As we have mentioned in another post, CauseACTION has had a long and varied journey… but one that was always predicated on action and our belief that we could “move the needle”.

One of the great tools in informing and moving people to action is film.

In 2013, CauseACTION’s Founder, Rich Lepoutre of “Rich’s Rants” became more involved with helping Gold Star Families and the very particular and painful trial that they endure when their Fallen Hero loved ones are taken from their lives in conflict.

That passion, led me to one of the great friendships and blessings in my life, my good friend and (now) CauseACTION-affiliated Founder of Dreyfus Films where I now function as Chief Executive Officer.

Jimmy and I were brought together through another good man and friend who recognized the passion both Jimmy and I had for film and the opportunity to tell an important Gold Star Family story written by Jimmy. We were not alone.

And so like many other things, the difference between being “aware” or “saying it” lies in doing it. And low-and-behold, when you try… and try again even, something good and great can and does happen.

What happened is an important story told in our film “The Fence”.

When I nervously had the opportunity to show the film to Bonnie Carroll, herself a Gold Star Wife, former White House West Wing Official and head of one of the most prominent Gold Star Family organizations in the country, she and her right-hand team member (also a Gold Star Family Sister) turned slowly my way. “How did you even manage to do this,?” she asked (as neither Jimmy nor I had served).
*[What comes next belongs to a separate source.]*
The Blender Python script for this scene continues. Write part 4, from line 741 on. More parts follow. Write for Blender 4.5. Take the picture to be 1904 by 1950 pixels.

“I am not entirely sure” I responded, “we just did the very best we knew how… just like you, your Gold Star Families and our men and women in the field do their very best”.

The following Memorial Day Weekend, Jimmy and I were honored to show the movie for all three days of the Memorial Day long weekend at Arlington National Cemetery. Barbecue never even crossed our minds. We were too busy trying not to cry.



For you “Filmies” out there or just those who wonder at the how, “The Fence” was shot entirely on the Connecticut Shoreline on what is referred to as a “pocket-lint” budget. The flashback battle scene you see in the trailer was shot at the local town dump. True that.

But know this – what made it believable were the half-dozen CT Army Reservist who had fought in Mosul during the particularly bad times in Iraq, a friend and actor from “The Sopranos”, a Middle School teacher and actor who had lost his leg in a car accident, a local naturalized citizen U.S. citizen from Iraq who owned the Subway franchise who fed the actors and crew and extraordinarily talented Film Editor who lives nearby and the old-fashioned faith and guts of a guy who I am proud to call my friend, Jimmy Driscoll.

My point is this – The Fence would be shown at Arlington National Cemetery during a Memorial Day Weekend only because as Yoda famously said to young Luke Skywalker: “Do, not say”. You are no less capable to move the needle in your way just as soon as you decide to do so.